東大寺は、治承四年(1181)の平家による南都焼き討ちで、伽藍の殆どが焼失したが、すぐさま重源による再建が始まった。その再建の過程で、運慶や慶派の仏師たちが造仏にかかわり、本堂の諸像や南大門の仁王像を造立した。そのうち本堂の諸像は、永禄十年(1567)の兵火で焼失したが、南大門は幸いにも焼けず、今日に伝わっている。その一対の仁王像は、運慶と快慶を中心にして造られたものであり、鎌倉彫刻の最高傑作といえるものだ。
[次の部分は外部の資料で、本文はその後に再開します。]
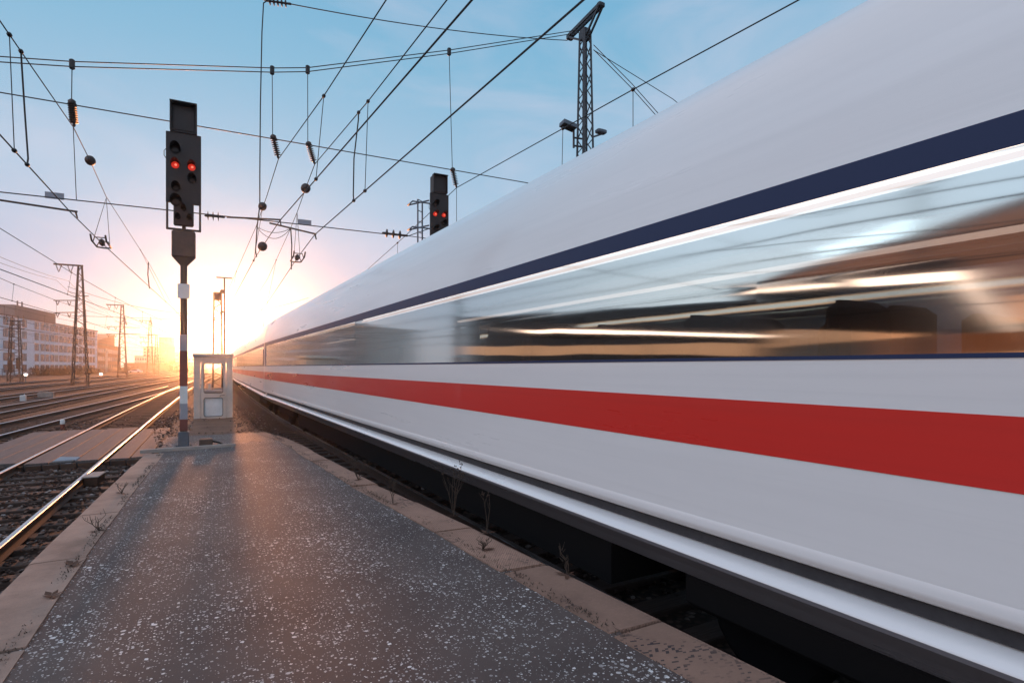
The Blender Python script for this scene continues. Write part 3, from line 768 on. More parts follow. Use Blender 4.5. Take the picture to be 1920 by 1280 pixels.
# ------------------------------------------------------------------ lattice masts
def lattice(b, h, w0, w1, panels, leg=.07, br=.03, z0=0, cx_=0, cy_=0):
    def wv(z): return w0+(w1-w0)*(z-z0)/h
    for sx in (-1, 1):
        for sy in (-1, 1):
            b.bar((cx_+sx*w0/2, cy_+sy*w0/2, z0), (cx_+sx*w1/2, cy_+sy*w1/2, z0+h), leg)
    for i in range(panels):
        za, zb = z0+h*i/panels, z0+h*(i+1)/panels; a, c = wv(za)/2, wv(zb)/2; f = 1 if i % 2 else -1
        for sy in (-1, 1): b.bar((cx_-f*a, cy_+sy*a, za), (cx_+f*c, cy_+sy*c, zb), br)
        for sx in (-1, 1): b.bar((cx_+sx*a, cy_-f*a, za), (cx_+sx*c, cy_+f*c, zb), br)
def insul(b, a, c, r=.055, n=7, mi=0):
    prof = [(0, .012), (.06, .03), (.10, .03)]
    for k in range(n):
        t = .13+.74*k/n; prof += [(t, .026), (t+.04, r), (t+.055, r*.95), (t+.075, .026)]
    prof += [(.90, .03), (.95, .03), (1, .012)]
    b.lathe(a, c, prof, 10, mi)

F0 = 15.5
mm = empty('lattice_mast', (10.86, F0, -.2)); tag(mm, 'dark lattice mast with slanted top bracket behind the train roof', 'catenary mast')
HM = 13.3
b = MB(); lattice(b, HM, .66, .25, 30, .06, .026); b.bar((-.33, -.33, 0), (-.125, -.125, HM-.1), .09); b.build('tower', 'darksteel', mm)
b = MB()
for sx in (-.07, .07):
    b.bar((sx, -.86, 13.70), (sx, .90, 13.62), .06, .11); b.bar((sx, -.82, 13.64), (sx, -.13, 13.08), .055); b.bar((sx, .88, 13.56), (sx, .13, 13.08), .055)
b.chbox((0, -.86, 13.70), (.24, .16, .16), .03); b.chbox((0, .90, 13.58), (.24, .16, .18), .03); b.chbox((0, 0, 13.2), (.28, .28, .38), .03)
b.build('top_bracket', 'darksteel', mm)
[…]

この仁王像は、建仁三年(1203)の七月に作り始められ、同年の十月に、わずか三か月で完成した。そしてその直後の十一月に、開眼供養がなされた。制作に携わったのは、運慶、備中法橋、快慶、越後法橋の四人の大仏師、及び十六人の小工である。誰がどれを担当したのかよくわかっていないが、当時の仏師の慣行から見て、二人の仏師が共同して一つの大仏を制作することになっており、この二つの仁王像のどちらかを、運慶と備中法橋が、もう一方を、快慶と越後法橋が担当したのではないかと推測されている。その場合、運慶が担当したのは、阿吽のうち吽像のほうだろうというのが、有力な説である。

阿吽両像とも、門の左右の狭い空間を最大限有効に使って、躍動感あふれるフォルムを作りだしている。あたかも、この空間を突き破って、大空へと飛翔せんとするかの如き、強烈な印象を、視る者に与える。

これは阿吽像のうちの吽像。まず両像に共通する特徴として、檜の寄木作りであること、躍動感があふれる肉どりがなされていること、豪快な衣文が施されていることなどが上げられる。また、肉身には丹彩、裳には大柄な団花門が施されている。

木組みの特徴としては、軸足を含めた左半分に上下を貫く材木を通し、その周囲に寄木をして全体を作り上げるという工法をとっている。



これは、上半身の部分を拡大したもの。大きな目を見開き、口をきりりと結び、右腕を半分前に突き出して、指を力強く広げている。胸のあたりの筋肉も、隆々と盛り上がっている。表情と言い、筋肉と言い、力強さが迫ってくる。